Title
"To feel or not to feel" . When getting sexually aroused without seeing is the question. Facial expressions, cortisol, HR and engagement
Conference name
Media for All 10 Conference
City
Country
Belgium
Modalities
Date
06/07/2023-07/07/2023
Abstract
Audio description remains the cornerstone of accessibility for visually impaired audiences to all sorts of audiovisual content, including porn. Existing work points to the efficacy of audio description to guarantee immersion and emotional engagement, but evidence on its role in sexual arousal and engagement in porn is still scant. The present study takes on this challenge by comparing sighted and visually impaired participantsʼ experiences with porn in terms of the emotional response assessed in facial expressions, physiological measures of arousal—i.e., cortisol and heart rate—, self-reported measures of affect (PANAS, Positive and Negative Affect Schedule; Watson et al., 1988).), anxiety (the STAI, Spielberger et al., 1970), sexual reactivity (the SIS/SES, Moyano & Sierra, 2014; and the RSA, Mosher et al., 2011), and narrative engagement (The Transport Narrative Questionnaire, Green and Brock 2013).

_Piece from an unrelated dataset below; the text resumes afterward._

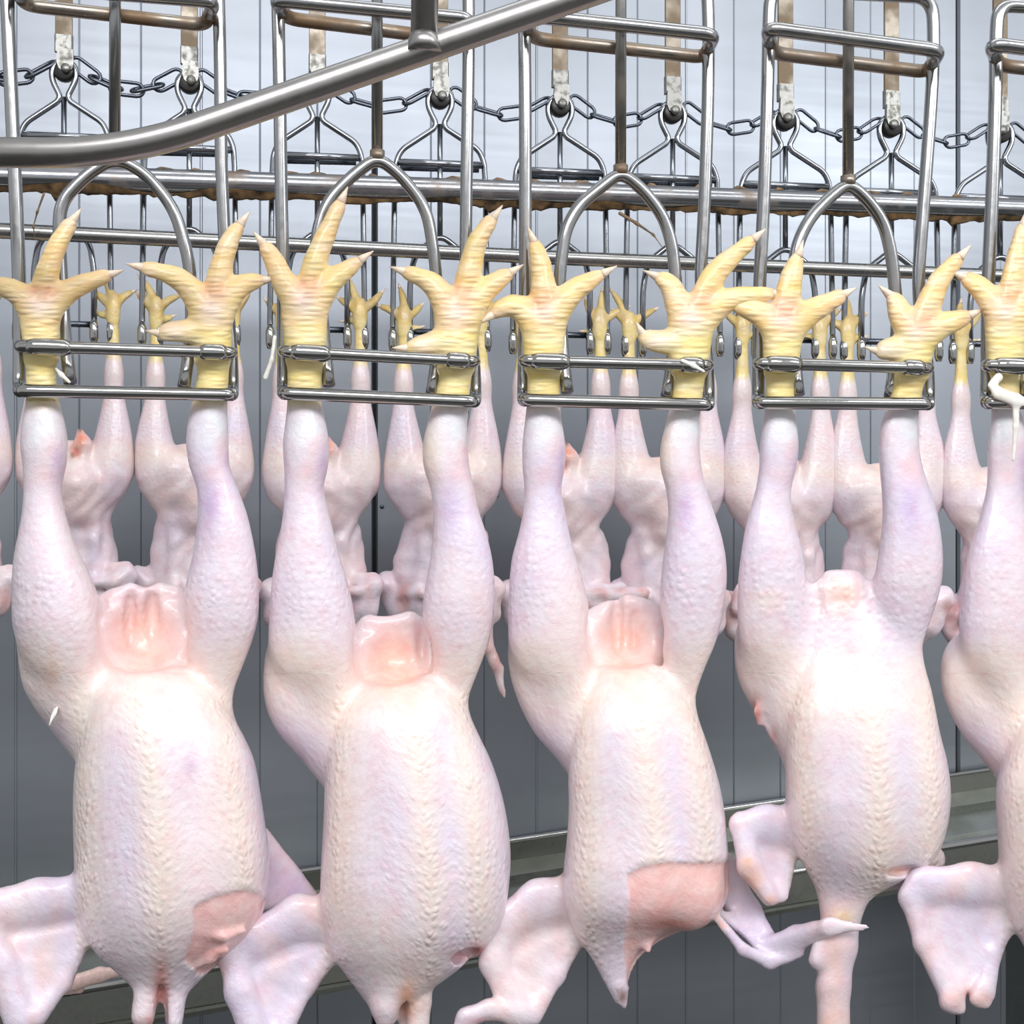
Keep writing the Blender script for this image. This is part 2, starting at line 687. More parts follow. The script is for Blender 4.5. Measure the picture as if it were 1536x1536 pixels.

69 Spanish participants were allocated into three different groups: 25 sighted participants who watched and heard the porn scenes in their audio-visual version (AV); 22 sighted participants who listened to the audio described version without images (AD); and 22 visually impaired participants who also listened to the audio described version without images (ONCE). Overall, results from the study point to the efficacy of audio description in providing sighted and visually impaired audiences with a similar experience to that offered by original AV porn scenes. This study is exploratory but provides valid, initial groundwork for further research on the impact of audio description on porn reception.